What you have to do:
What follows is a listing; give it again exactly, in its entirety.

Recorded information:
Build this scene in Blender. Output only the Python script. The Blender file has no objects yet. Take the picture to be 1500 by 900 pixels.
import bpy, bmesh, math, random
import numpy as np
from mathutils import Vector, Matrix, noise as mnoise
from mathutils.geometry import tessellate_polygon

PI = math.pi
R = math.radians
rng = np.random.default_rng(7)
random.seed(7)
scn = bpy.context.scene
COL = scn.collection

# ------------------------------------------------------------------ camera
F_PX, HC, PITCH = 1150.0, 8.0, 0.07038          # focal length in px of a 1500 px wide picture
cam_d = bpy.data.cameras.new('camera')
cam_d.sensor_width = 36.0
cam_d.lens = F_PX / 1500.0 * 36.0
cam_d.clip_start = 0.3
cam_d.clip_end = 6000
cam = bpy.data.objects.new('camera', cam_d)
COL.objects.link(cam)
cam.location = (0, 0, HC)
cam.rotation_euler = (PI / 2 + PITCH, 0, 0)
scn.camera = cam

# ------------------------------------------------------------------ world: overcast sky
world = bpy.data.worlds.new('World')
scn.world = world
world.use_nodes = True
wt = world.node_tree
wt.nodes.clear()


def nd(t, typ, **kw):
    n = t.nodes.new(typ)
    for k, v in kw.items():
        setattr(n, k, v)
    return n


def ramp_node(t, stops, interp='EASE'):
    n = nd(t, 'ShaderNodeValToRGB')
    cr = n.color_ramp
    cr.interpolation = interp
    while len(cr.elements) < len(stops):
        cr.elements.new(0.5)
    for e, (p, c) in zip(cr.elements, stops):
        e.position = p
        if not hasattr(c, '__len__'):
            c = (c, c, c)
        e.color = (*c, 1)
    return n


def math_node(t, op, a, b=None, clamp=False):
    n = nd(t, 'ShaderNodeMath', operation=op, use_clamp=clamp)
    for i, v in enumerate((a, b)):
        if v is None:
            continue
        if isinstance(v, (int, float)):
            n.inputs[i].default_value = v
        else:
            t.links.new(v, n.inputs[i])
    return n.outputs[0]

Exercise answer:
Build this scene in Blender. Output only the Python script. The Blender file has no objects yet. Take the picture to be 1500 by 900 pixels.
import bpy, bmesh, math, random
import numpy as np
from mathutils import Vector, Matrix, noise as mnoise
from mathutils.geometry import tessellate_polygon

PI = math.pi
R = math.radians
rng = np.random.default_rng(7)
random.seed(7)
scn = bpy.context.scene
COL = scn.collection

# ------------------------------------------------------------------ camera
F_PX, HC, PITCH = 1150.0, 8.0, 0.07038          # focal length in px of a 1500 px wide picture
cam_d = bpy.data.cameras.new('camera')
cam_d.sensor_width = 36.0
cam_d.lens = F_PX / 1500.0 * 36.0
cam_d.clip_start = 0.3
cam_d.clip_end = 6000
cam = bpy.data.objects.new('camera', cam_d)
COL.objects.link(cam)
cam.location = (0, 0, HC)
cam.rotation_euler = (PI / 2 + PITCH, 0, 0)
scn.camera = cam

# ------------------------------------------------------------------ world: overcast sky
world = bpy.data.worlds.new('World')
scn.world = world
world.use_nodes = True
wt = world.node_tree
wt.nodes.clear()


def nd(t, typ, **kw):
    n = t.nodes.new(typ)
    for k, v in kw.items():
        setattr(n, k, v)
    return n


def ramp_node(t, stops, interp='EASE'):
    n = nd(t, 'ShaderNodeValToRGB')
    cr = n.color_ramp
    cr.interpolation = interp
    while len(cr.elements) < len(stops):
        cr.elements.new(0.5)
    for e, (p, c) in zip(cr.elements, stops):
        e.position = p
        if not hasattr(c, '__len__'):
            c = (c, c, c)
        e.color = (*c, 1)
    return n


def math_node(t, op, a, b=None, clamp=False):
    n = nd(t, 'ShaderNodeMath', operation=op, use_clamp=clamp)
    for i, v in enumerate((a, b)):
        if v is None:
            continue
        if isinstance(v, (int, float)):
            n.inputs[i].default_value = v
        else:
            t.links.new(v, n.inputs[i])
    return n.outputs[0]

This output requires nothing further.